→ **WHAT IS EXPECTED**
Return the lines from the line containing "Write part 6" through the line containing "tree('street_tree', 'green tree" exactly. No other line should appear in the answer.

→ **DATASET CONTENT**

━━━

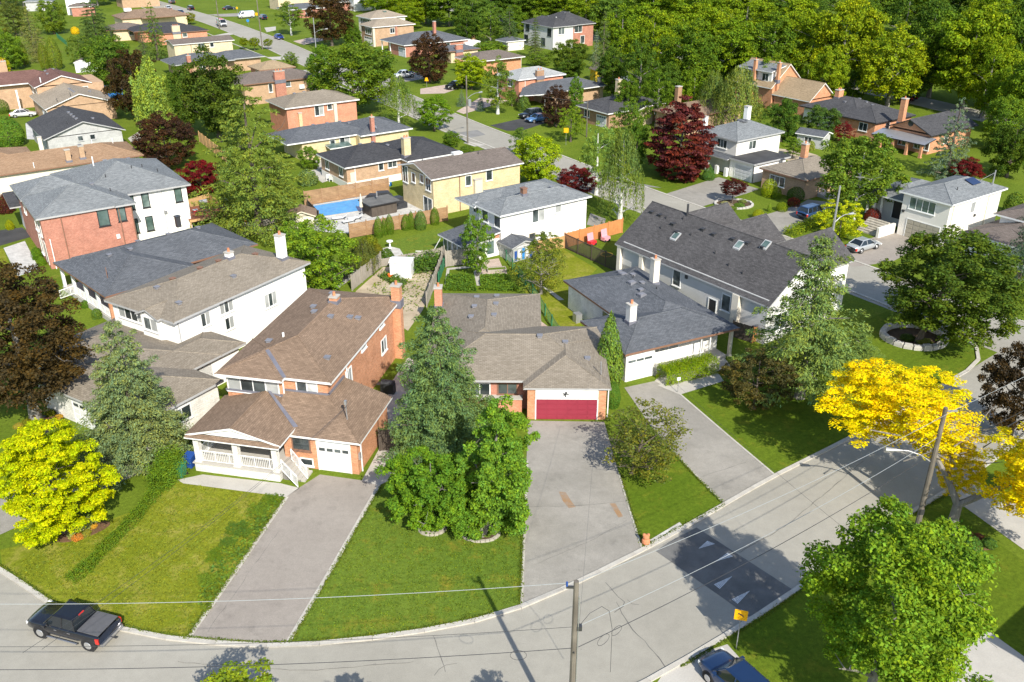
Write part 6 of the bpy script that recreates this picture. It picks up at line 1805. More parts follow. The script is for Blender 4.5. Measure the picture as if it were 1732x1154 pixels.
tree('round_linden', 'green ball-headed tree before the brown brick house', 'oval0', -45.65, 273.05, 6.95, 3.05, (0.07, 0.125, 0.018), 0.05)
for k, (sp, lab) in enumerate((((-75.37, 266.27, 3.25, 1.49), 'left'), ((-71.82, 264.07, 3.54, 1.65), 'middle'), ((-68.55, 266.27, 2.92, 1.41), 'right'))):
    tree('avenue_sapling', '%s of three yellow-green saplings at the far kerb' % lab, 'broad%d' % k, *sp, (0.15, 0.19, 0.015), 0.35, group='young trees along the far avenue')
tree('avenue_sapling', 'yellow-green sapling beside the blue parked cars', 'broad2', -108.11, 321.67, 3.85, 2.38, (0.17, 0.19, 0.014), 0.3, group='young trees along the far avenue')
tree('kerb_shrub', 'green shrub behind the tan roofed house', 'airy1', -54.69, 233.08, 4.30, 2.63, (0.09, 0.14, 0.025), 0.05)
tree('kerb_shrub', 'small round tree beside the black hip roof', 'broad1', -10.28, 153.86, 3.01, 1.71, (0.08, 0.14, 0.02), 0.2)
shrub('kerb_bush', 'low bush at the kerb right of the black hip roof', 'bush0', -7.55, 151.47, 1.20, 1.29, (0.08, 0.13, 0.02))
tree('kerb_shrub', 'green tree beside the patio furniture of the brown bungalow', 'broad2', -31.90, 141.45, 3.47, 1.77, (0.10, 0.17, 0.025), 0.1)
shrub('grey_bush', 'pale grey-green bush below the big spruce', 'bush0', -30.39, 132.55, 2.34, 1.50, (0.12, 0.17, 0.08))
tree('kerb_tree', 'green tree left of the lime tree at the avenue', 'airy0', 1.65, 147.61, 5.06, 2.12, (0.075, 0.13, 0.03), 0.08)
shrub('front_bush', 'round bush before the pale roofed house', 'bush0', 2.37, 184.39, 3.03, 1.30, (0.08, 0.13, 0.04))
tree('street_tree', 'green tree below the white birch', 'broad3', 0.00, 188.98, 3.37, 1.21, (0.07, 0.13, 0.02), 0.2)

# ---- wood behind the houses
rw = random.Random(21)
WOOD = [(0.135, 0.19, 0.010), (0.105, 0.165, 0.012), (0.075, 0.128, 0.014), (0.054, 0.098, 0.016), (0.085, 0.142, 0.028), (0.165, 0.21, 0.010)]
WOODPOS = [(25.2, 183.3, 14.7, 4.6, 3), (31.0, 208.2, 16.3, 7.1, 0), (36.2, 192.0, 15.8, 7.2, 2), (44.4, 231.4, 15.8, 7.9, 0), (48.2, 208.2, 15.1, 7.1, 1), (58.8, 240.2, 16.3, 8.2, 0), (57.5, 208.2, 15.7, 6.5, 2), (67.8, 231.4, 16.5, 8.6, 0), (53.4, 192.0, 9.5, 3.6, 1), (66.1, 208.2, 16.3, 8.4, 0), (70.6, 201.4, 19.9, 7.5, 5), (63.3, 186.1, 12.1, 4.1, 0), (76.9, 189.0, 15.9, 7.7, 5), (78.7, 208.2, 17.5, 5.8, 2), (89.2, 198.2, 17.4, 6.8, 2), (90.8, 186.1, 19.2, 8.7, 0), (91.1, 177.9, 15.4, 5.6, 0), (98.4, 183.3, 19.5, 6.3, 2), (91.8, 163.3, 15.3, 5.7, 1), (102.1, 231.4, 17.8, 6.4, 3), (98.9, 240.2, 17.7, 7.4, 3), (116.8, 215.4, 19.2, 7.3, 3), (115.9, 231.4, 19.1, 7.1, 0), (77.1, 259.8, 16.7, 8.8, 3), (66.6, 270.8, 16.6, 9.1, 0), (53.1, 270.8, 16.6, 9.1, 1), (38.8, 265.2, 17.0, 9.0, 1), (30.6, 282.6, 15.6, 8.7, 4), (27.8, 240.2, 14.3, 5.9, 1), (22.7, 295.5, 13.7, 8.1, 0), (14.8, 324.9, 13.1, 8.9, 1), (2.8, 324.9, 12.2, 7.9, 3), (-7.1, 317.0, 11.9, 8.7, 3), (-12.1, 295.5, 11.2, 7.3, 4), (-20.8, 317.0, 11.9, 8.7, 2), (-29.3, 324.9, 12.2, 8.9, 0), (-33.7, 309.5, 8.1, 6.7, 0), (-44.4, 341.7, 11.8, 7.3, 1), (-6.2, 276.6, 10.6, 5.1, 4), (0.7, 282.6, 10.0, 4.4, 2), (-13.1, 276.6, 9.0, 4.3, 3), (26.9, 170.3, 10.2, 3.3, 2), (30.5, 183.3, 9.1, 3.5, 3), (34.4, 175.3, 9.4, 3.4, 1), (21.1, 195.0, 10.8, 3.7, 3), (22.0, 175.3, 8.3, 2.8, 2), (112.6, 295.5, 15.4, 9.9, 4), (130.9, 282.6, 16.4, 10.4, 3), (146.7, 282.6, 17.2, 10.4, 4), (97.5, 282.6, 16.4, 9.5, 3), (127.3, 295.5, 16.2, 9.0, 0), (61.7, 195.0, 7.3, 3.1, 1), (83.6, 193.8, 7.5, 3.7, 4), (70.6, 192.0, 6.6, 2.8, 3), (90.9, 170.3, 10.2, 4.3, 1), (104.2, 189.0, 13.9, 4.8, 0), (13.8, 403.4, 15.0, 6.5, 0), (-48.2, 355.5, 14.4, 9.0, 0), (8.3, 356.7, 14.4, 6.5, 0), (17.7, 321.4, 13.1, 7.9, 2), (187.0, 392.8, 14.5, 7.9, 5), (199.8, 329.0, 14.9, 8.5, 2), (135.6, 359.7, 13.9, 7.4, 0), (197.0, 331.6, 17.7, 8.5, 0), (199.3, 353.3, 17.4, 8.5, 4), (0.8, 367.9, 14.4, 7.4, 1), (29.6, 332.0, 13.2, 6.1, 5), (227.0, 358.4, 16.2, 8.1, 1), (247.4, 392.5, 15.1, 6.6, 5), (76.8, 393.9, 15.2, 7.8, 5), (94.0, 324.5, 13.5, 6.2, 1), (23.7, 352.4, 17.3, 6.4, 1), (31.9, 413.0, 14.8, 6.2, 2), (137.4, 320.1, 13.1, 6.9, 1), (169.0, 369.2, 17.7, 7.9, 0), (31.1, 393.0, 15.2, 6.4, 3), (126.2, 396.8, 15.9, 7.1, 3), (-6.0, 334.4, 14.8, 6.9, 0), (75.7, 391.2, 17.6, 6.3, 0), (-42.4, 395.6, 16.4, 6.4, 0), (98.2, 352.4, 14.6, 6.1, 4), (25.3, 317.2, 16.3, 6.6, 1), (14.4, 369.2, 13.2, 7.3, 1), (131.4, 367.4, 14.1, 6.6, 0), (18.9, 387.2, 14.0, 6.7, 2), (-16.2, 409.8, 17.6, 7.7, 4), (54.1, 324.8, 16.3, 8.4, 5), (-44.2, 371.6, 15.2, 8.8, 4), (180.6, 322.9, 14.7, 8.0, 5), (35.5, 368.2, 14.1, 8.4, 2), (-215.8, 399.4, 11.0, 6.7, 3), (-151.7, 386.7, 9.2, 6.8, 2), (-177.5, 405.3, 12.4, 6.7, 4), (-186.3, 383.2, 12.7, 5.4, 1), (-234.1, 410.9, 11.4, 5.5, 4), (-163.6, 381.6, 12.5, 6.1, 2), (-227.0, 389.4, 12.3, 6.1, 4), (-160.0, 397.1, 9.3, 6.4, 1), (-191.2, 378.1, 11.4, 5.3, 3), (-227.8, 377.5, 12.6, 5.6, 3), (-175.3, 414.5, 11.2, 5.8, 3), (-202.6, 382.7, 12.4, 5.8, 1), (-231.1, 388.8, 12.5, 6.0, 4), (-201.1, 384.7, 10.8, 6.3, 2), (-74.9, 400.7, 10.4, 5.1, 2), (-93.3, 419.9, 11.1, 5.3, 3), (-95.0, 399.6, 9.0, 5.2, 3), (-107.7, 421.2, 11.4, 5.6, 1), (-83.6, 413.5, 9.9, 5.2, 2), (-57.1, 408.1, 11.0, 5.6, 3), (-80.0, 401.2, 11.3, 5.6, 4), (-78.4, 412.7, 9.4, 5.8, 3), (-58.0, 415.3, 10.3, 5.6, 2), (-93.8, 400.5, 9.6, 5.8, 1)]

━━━

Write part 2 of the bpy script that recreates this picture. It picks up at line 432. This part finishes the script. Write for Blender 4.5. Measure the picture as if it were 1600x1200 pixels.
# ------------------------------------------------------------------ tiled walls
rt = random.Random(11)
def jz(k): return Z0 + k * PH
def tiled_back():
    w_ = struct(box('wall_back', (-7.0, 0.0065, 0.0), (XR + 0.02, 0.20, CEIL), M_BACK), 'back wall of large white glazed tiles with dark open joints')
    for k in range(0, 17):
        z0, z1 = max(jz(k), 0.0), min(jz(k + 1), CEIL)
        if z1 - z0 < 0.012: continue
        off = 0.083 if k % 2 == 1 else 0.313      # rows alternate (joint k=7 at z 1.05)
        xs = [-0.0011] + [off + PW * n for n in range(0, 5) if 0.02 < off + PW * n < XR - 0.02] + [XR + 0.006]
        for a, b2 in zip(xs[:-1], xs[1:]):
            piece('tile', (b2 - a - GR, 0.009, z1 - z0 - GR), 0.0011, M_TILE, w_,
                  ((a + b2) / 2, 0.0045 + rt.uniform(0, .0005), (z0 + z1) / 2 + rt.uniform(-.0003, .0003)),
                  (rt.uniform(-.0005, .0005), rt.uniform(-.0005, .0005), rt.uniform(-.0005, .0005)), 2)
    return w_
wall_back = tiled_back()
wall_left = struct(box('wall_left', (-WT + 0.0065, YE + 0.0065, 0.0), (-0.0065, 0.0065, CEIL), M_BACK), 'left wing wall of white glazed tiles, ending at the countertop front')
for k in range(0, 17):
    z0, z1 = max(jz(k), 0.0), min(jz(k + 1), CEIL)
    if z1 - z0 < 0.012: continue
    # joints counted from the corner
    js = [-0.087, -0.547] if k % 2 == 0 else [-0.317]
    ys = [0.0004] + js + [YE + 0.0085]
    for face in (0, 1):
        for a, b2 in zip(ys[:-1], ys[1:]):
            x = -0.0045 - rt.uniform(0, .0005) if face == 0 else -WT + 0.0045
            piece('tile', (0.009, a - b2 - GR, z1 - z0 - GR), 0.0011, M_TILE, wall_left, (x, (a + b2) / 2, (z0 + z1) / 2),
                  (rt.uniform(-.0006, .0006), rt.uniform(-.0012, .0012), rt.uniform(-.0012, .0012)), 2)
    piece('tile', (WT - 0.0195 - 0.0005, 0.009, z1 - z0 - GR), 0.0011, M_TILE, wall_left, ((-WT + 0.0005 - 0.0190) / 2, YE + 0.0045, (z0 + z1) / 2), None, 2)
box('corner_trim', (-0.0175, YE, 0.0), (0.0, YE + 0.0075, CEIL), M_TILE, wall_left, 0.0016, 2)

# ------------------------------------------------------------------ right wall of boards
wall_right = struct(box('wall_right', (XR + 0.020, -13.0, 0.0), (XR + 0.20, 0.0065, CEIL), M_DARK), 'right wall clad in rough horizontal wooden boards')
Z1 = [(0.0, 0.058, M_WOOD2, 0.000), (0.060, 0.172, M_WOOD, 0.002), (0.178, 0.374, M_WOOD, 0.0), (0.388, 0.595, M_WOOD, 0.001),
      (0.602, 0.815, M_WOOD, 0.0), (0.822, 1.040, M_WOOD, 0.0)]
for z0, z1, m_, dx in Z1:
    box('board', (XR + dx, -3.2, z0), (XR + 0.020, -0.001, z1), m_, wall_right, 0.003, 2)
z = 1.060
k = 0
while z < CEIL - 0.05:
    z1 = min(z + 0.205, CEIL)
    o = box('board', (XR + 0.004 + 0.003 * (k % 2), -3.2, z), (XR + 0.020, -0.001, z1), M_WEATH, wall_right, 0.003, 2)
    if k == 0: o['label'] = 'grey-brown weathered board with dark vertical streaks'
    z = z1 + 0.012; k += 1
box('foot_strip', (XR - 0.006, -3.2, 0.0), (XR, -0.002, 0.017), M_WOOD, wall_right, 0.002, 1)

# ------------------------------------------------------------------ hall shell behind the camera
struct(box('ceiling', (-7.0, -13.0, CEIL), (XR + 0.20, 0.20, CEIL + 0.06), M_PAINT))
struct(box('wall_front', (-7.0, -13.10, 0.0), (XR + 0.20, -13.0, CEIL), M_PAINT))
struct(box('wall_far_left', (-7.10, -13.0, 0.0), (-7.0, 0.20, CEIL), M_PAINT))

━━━

→ **EXERCISE SOLUTION**
Write part 6 of the bpy script that recreates this picture. It picks up at line 1805. More parts follow. The script is for Blender 4.5. Measure the picture as if it were 1732x1154 pixels.
tree('round_linden', 'green ball-headed tree before the brown brick house', 'oval0', -45.65, 273.05, 6.95, 3.05, (0.07, 0.125, 0.018), 0.05)
for k, (sp, lab) in enumerate((((-75.37, 266.27, 3.25, 1.49), 'left'), ((-71.82, 264.07, 3.54, 1.65), 'middle'), ((-68.55, 266.27, 2.92, 1.41), 'right'))):
    tree('avenue_sapling', '%s of three yellow-green saplings at the far kerb' % lab, 'broad%d' % k, *sp, (0.15, 0.19, 0.015), 0.35, group='young trees along the far avenue')
tree('avenue_sapling', 'yellow-green sapling beside the blue parked cars', 'broad2', -108.11, 321.67, 3.85, 2.38, (0.17, 0.19, 0.014), 0.3, group='young trees along the far avenue')
tree('kerb_shrub', 'green shrub behind the tan roofed house', 'airy1', -54.69, 233.08, 4.30, 2.63, (0.09, 0.14, 0.025), 0.05)
tree('kerb_shrub', 'small round tree beside the black hip roof', 'broad1', -10.28, 153.86, 3.01, 1.71, (0.08, 0.14, 0.02), 0.2)
shrub('kerb_bush', 'low bush at the kerb right of the black hip roof', 'bush0', -7.55, 151.47, 1.20, 1.29, (0.08, 0.13, 0.02))
tree('kerb_shrub', 'green tree beside the patio furniture of the brown bungalow', 'broad2', -31.90, 141.45, 3.47, 1.77, (0.10, 0.17, 0.025), 0.1)
shrub('grey_bush', 'pale grey-green bush below the big spruce', 'bush0', -30.39, 132.55, 2.34, 1.50, (0.12, 0.17, 0.08))
tree('kerb_tree', 'green tree left of the lime tree at the avenue', 'airy0', 1.65, 147.61, 5.06, 2.12, (0.075, 0.13, 0.03), 0.08)
shrub('front_bush', 'round bush before the pale roofed house', 'bush0', 2.37, 184.39, 3.03, 1.30, (0.08, 0.13, 0.04))
tree('street_tree', 'green tree below the white birch', 'broad3', 0.00, 188.98, 3.37, 1.21, (0.07, 0.13, 0.02), 0.2)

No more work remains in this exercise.